Kodak's UK-made 127 snapshot camera — 4x4cm frames, fixed focus, two apertures, single-speed shutter, 1959-65.
The Brownie 44A was a simple viewfinder camera made in England by Kodak Ltd between 1959 and 1965, taking twelve square 4x4cm exposures on 127 roll film. It belonged to the long-running Brownie family of low-cost snapshot cameras and was styled by industrial designer Kenneth Grange, who also shaped the Brownie Vecta.
Specification is minimal by design: a fixed-focus lens with a choice of two apertures and a single-speed shutter, all fully mechanical with no meter and no battery. The body is mostly plastic with an alloy back plate and chromed end plates, and it originally shipped with a plastic ever-ready case that clips onto lugs in the base and folds over the front.

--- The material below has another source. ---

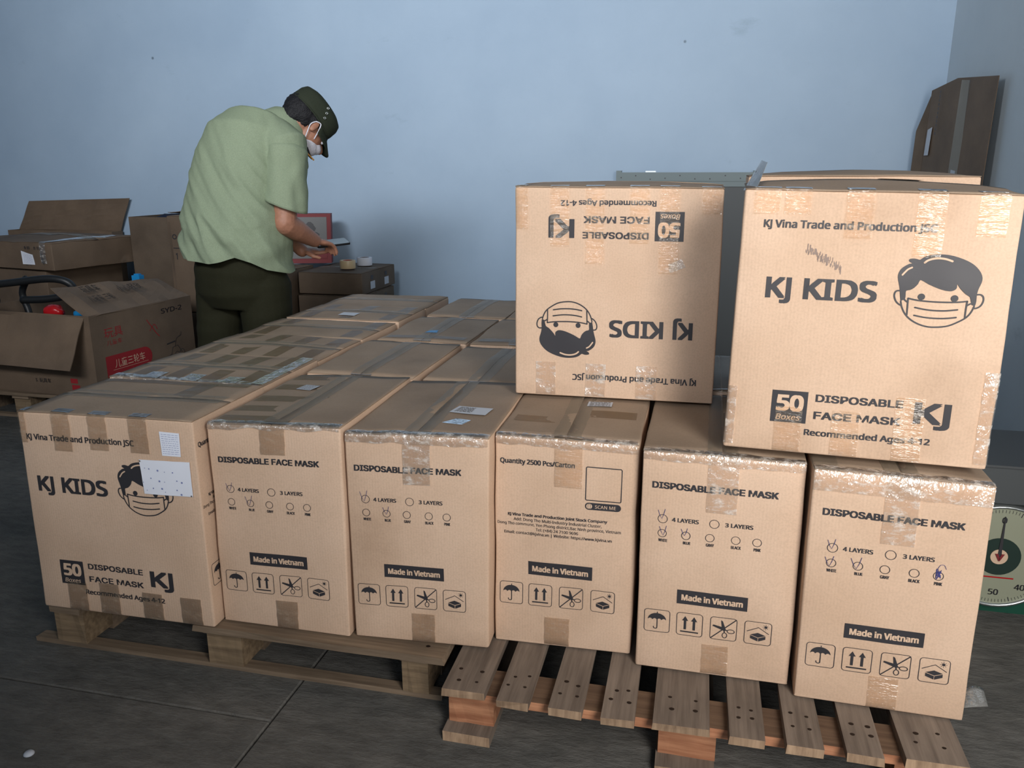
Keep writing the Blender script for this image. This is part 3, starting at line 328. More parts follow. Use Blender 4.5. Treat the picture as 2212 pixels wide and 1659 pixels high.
'grotesque': r""" 37
A94;3 0 40 100 54 100 91 0 78 0 56 59 55 63 54 68 52 73 50 79 48 86 46 94 48 94 46 86 44 79 42 73 40 68 39 63 37 59 17 0;22 28 22 39 73 39 73 28
B90;12 0 12 100 47 100 54 100 60 98 65 96 69 94 72 91 75 87 77 83 78 78 78 73 78 69 77 66 76 63 74 60 72 58 70 56 67 55 65 53 62 52 62 52 65 51 68 50 71 48 74 46 77 43 79 40 81 36 82 32 82 27 82 22 81 17 79 13 76 9 72 6 68 4 62 2 56 0 48 0;24 11 48 11 55 12 61 13 65 16 68 19 69 23 70 27 70 30 69 33 67 36 65 39 63 41 60 43 57 44 53 45 49 45 24 45;24 56 47 56 50 56 54 57 57 58 59 60 62 62 64 64 65 67 66 70 66 73 66 77 64 81 61 84 58 87 53 88 47 89 24 89
C100;53 -1 44 -1 37 1 30 5 23 10 18 16 14 23 10 31 9 40 8 50 9 60 10 69 14 77 18 84 23 90 30 95 37 99 44 101 53 101 58 101 62 100 67 99 71 97 75 95 79 93 82 90 85 86 88 82 90 78 92 73 93 68 80 68 79 72 78 75 77 78 75 80 73 82 70 84 68 86 65 87 62 88 59 89 56 89 53 90 47 89 41 88 36 85 32 81 28 77 25 72 22 65 21 58 20 50 21 42 22 35 25 28 28 23 32 19 36 15 41 12 47 11 53 10 56 11 59 11 62 12 65 13 68 14 70 16 73 18 75 20 77 22 78 25 79 28 80 32 93 32 92 27 90 22 88 18 85 14 82 11 79 7 75 5 71 3 67 1 62 0 58 -1
D99;43 0 19 0 19 11 42 11 50 12 57 13 62 16 67 19 71 24 74 29 77 36 78 42 78 50 78 58 77 65 75 71 71 76 68 81 63 84 57 87 51 88 43 89 18 89 18 100 44 100 54 99 62 97 69 94 76 89 81 84 85 77 88 69 90 60 91 50 90 40 88 31 85 23 81 16 75 11 69 6 61 3 53 1;24 100 24 0 12 0 12 100
E82;12 0 12 100 73 100 73 89 24 89 24 56 70 56 70 45 24 45 24 11 74 11 74 0
F81;12 0 12 100 73 100 73 89 24 89 24 55 68 55 68 43 24 43 24 0
I59;6 0 6 11 23 11 23 89 6 89 6 100 53 100 53 89 36 89 36 11 53 11 53 0
K92;21 29 21 42 23 45 25 48 27 51 30 54 32 57 34 60 37 62 39 65 42 68 71 100 88 100 45 54 45 54;12 0 12 100 24 100 24 66 24 44 24 38 24 0;73 0 37 51 45 61 88 0
L77;12 0 12 100 24 100 24 11 71 11 71 0
M123;12 0 12 100 30 100 54 37 55 35 56 33 56 31 57 29 58 27 59 24 60 22 60 19 61 16 62 14 63 12 63 10 60 10 61 12 62 14 62 16 63 19 64 21 65 24 66 26 66 29 67 31 68 33 69 35 69 37 94 100 112 100 112 0 99 0 99 57 99 59 99 62 99 64 99 67 99 70 99 72 99 75 99 78 99 81 100 84 100 87 100 90 101 90 100 87 99 84 98 80 97 77 96 74 95 71 94 68 93 66 92 63 91 61 90 59 90 57 67 0 56 0 33 57 33 59 32 61 31 63 30 66 29 68 28 71 27 74 26 77 25 80 24 83 23 87 22 90 23 90 23 87 24 85 24 82 24 79 24 76 24 73 24 70 24 67 24 65 24 62 24 59 24 57 24 0
O105;52 -1 44 -1 37 1 30 5 23 10 18 16 14 23 10 31 9 40 8 50 9 60 10 69 14 77 18 84 23 90 30 95 37 99 44 101 52 101 61 101 68 99 75 95 82 90 87 84 91 77 94 69 96 60 97 50 96 40 94 31 91 23 87 16 82 10 75 5 68 1 61 -1;52 10 58 11 64 12 69 15 73 18 77 23 80 28 83 35 84 42 85 50 84 58 83 65 80 72 77 77 73 82 69 85 64 88 58 89 52 90 47 89 41 88 36 85 32 82 28 77 25 72 22 65 21 58 20 50 21 42 22 35 25 28 28 23 32 18 36 15 41 12 47 11
P87;12 0 12 100 46 100 53 100 60 98 65 96 70 93 74 89 77 84 79 79 80 74 80 68 80 63 79 57 77 52 74 48 70 44 65 41 60 38 53 37 46 37 21 37 21 48 46 48 51 48 55 49 58 50 61 52 64 55 65 58 67 61 67 65 68 68 67 72 67 76 65 79 64 82 61 84 58 86 55 88 51 89 46 89 24 89 24 0
S88;44 -2 37 -1 31 0 25 2 20 5 16 8 13 12 10 16 8 21 8 27 21 27 21 23 22 20 24 17 27 15 29 13 33 12 36 10 40 10 44 10 48 10 52 11 56 12 60 14 62 16 65 18 67 21 68 24 68 27 68 30 67 33 65 35 63 37 61 39 58 40 55 41 52 43 48 44 36 47 28 50 22 53 17 57 13 61 11 67 10 73 11 79 12 84 15 88 18 92 22 95 27 98 32 100 38 101 45 101 51 101 57 100 62 98 67 95 71 92 74 88 77 84 78 79 79 74 66 74 65 79 63 83 59 86 55 88 50 90 44 90 40 90 36 89 33 88 30 86 27 85 25 82 24 80 23 77 23 74 23 71 24 68 26 66 28 64 30 62 33 61 36 59 39 58 42 58 52 55 55 54 58 53 61 52 64 50 68 49 71 47 73 44 76 42 78 39 79 35 80 32 80 27 80 22 78 17 76 12 73 8 69 5 64 2 58 0 51 -1"""}
def parse_glyphs(t):
    d = {}
    for ln in t.split('\n'):
        ch = ln[0]; p = ln[1:].split(';'); loops = []
        for q in p[1:]:
            n = [int(v) for v in q.split()]; loops.append(list(zip(n[0::2], n[1::2])))
        vs = [pt for l in loops for pt in l]
        def inside(p, l):
            c = False
            for (x1, y1), (x2, y2) in zip(l, l[1:] + l[:1]):
                if (y1 > p[1]) != (y2 > p[1]) and p[0] < (x2 - x1) * (p[1] - y1) / (y2 - y1) + x1: c = not c
            return c
        fs = []; st = [sum(map(len, loops[:i])) for i in range(len(loops))]
        hole = {i: j for i in range(len(loops)) for j in range(len(loops)) if i != j and all(inside(q, loops[j]) for q in loops[i])}
        for j in range(len(loops)):
            if j in hole: continue
            grp = [j] + [i for i in hole if hole[i] == j]; ids = [st[i] + k for i in grp for k in range(len(loops[i]))]
            fs += [tuple(ids[k] for k in f) for f in tessellate_polygon([[V((x, y, 0)) for x, y in loops[i]] for i in grp])]
        d[ch] = (int(p[0]), vs, fs)
    return d
GLYPHS = {k: parse_glyphs(v) for k, v in GLYPHS.items()}
def text2d(s, font='sans'):
    k_ = (s, font)
    if k_ not in _TC:
        vs, fs = [], []
        if all(c in GLYPHS[font] for c in s):
            x = 0
            for c in s:
                adv, gv, gf = GLYPHS[font][c]; n = len(vs); vs += [((px + x) / 100, py / 100) for px, py in gv]; fs += [tuple(i + n for i in f) for f in gf]; x += adv
        else:
            c = bpy.data.curves.new('lettering', 'FONT'); c.body = s; c.size = 1.38; c.resolution_u = 2
            o = bpy.data.objects.new('lettering', c); COL.objects.link(o); bpy.context.view_layer.update()
            dg = bpy.context.evaluated_depsgraph_get(); me = bpy.data.meshes.new_from_object(o.evaluated_get(dg))
            vs = [(v.co.x, v.co.y) for v in me.vertices]; fs = [tuple(p.vertices) for p in me.polygons]
            bpy.data.objects.remove(o); bpy.data.curves.remove(c); bpy.data.meshes.remove(me)
        _TC[k_] = (vs, fs)
    return _TC[k_]
CAPH = 1.0
def smooth_line(pts, k=4, closed=False):
    out = []; n = len(pts)
    for i in range(n if closed else n - 1):
        g = lambda j: pts[j % n] if closed else pts[max(0, min(n - 1, j))]
        p0, p1, p2, p3 = g(i - 1), g(i), g(i + 1), g(i + 2)
        for q in range(k):
            t = q / k
            out.append(tuple(0.5 * (2 * p1[d] + (p2[d] - p0[d]) * t + (2 * p0[d] - 5 * p1[d] + 4 * p2[d] - p3[d]) * t * t + (3 * p1[d] - p0[d] - 3 * p2[d] + p3[d]) * t ** 3) for d in (0, 1)))
    if not closed: out.append(pts[-1])
    return out
class Art:
    """2D shapes collected per ink: layers[(ink, level)] = verts, faces"""
    def __init__(s, aff=(1, 0, 1, 0)): s.L = {}; s.a = aff
    def put(s, ink, lvl, vs, fs):
        a = s.a; P = s.L.setdefault((ink, lvl), ([], [])); n = len(P[0]); s.dz = getattr(s, 'dz', {}); s.dz[(ink, lvl)] = s.dz.get((ink, lvl), 0) + 1
        P[0].extend((x * a[0] + a[1], y * a[2] + a[3]) for x, y in vs); P[1].extend(tuple(i + n for i in f) for f in fs)
    def text(s, t, x0, x1, y, cap, bold=0.0, ink='ink', lvl=0, slope=0, italic=0, font='sans'):
        vs, fs = text2d(t, font)
        if not vs: return
        mn = min(v[0] for v in vs); mxx = max(v[0] for v in vs); sx = (x1 - x0 - 2 * bold) / (mxx - mn); sy = (cap - bold) / CAPH
        sh = [(0, 0)] if not bold else [(dx * bold, dy * bold * 0.6) for dx, dy in ((-1, -1), (1, -1), (-1, 1), (1, 1), (0, 0))]
        for kz, (dx, dy) in enumerate(sh):
            o = []
            for vx, vy in vs:
                X = x0 + bold + (vx - mn) * sx + dx + italic * vy * sy; Y = y + bold * 0.6 + vy * sy + dy + slope * (vx - mn) * sx
                o.append((X, Y))
            s.put(ink, lvl, o, fs); s.Z = getattr(s, 'Z', {}); n1 = len(s.L[(ink, lvl)][0]); s.Z.setdefault((ink, lvl), []).append((n1 - len(o), n1, kz * 0.00003))
    def rect(s, x0, y0, x1, y1, ink='ink', lvl=0, n=10):
        vs = [(x0 + (x1 - x0) * i / n, y0 + (y1 - y0) * j / 4) for j in range(5) for i in range(n + 1)]
        s.put(ink, lvl, vs, [(j * (n + 1) + i, j * (n + 1) + i + 1, (j + 1) * (n + 1) + i + 1, (j + 1) * (n + 1) + i) for j in range(4) for i in range(n)])
    def poly(s, pts, ink='ink', lvl=0, smooth=0):
        if smooth: pts = smooth_line(pts, smooth, True)
        todo = [tuple(pts[i] for i in t) for t in tessellate_polygon([[V((x, y, 0)) for x, y in pts]])]; vs = []; fs = []
        while todo:                       # keep the pieces small so the print follows the board
            t = todo.pop(); e = [math.dist(t[i], t[(i + 1) % 3]) for i in range(3)]; k = e.index(max(e))
            if e[k] > 16:
                a, b, c = t[k], t[(k + 1) % 3], t[(k + 2) % 3]; m_ = ((a[0] + b[0]) / 2, (a[1] + b[1]) / 2); todo += [(a, m_, c), (m_, b, c)]
            else: fs.append((len(vs), len(vs) + 1, len(vs) + 2)); vs += list(t)
        s.put(ink, lvl, vs, fs)
    def line(s, pts, wd, ink='ink', lvl=0, smooth=3, closed=False):
        if smooth: pts = smooth_line(pts, smooth, closed)
        n = len(pts); vs = []; h = wd / 2
        for i in range(n):
            a = pts[(i - 1) % n] if (closed or i) else pts[i]; b = pts[(i + 1) % n] if (closed or i < n - 1) else pts[i]
            dx, dy = b[0] - a[0], b[1] - a[1]; l = math.hypot(dx, dy) or 1; nx, ny = -dy / l * h, dx / l * h
            vs += [(pts[i][0] + nx, pts[i][1] + ny), (pts[i][0] - nx, pts[i][1] - ny)]
        fs = [(2 * i, 2 * i + 1, 2 * ((i + 1) % n) + 1, 2 * ((i + 1) % n)) for i in range(n if closed else n - 1)]
        s.put(ink, lvl, vs, fs)
        if not closed:
            for p in (pts[0], pts[-1]): s.disc(p[0], p[1], h, ink, lvl, 8)
    def disc(s, x, y, r, ink='ink', lvl=0, n=20):
        s.put(ink, lvl, [(x + r * math.cos(2 * math.pi * k / n), y + r * math.sin(2 * math.pi * k / n)) for k in range(n)], [tuple(range(n))])
    def ring(s, x, y, r, wd, ink='ink', n=28):
        s.line([(x + r * math.cos(2 * math.pi * k / n), y + r * math.sin(2 * math.pi * k / n)) for k in range(n)], wd, ink, 0, 0, True)
    def rrect(s, x0, y0, x1, y1, rad, wd=None, ink='ink', lvl=0):
        p = []
        for cx, cy, a0 in ((x1 - rad, y1 - rad, 0), (x0 + rad, y1 - rad, 90), (x0 + rad, y0 + rad, 180), (x1 - rad, y0 + rad, 270)):
            for k in range(5):
                t = math.radians(a0 + k * 22.5); p.append((cx + rad * math.cos(t), cy + rad * math.sin(t)))
        if wd: s.line(p, wd, ink, lvl, 0, True)
        else: s.put(ink, lvl, p, [tuple(range(len(p)))])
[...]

It suits collectors of British Kodak production and Kenneth Grange design, plus anyone wanting a simple sunny-day film experience in the square 4x4 format. The two-aperture exposure system limits it to bright conditions, and results are soft-edged snapshot quality.
The practical hurdle is film: 127 was dropped by the major manufacturers decades ago and survives only through small specialist suppliers, so many examples sell as display pieces. Confirm the shutter fires and the aperture selector moves, check the lens and finder for haze, look at the red frame-counter window backing, and expect the plastic case to be brittle.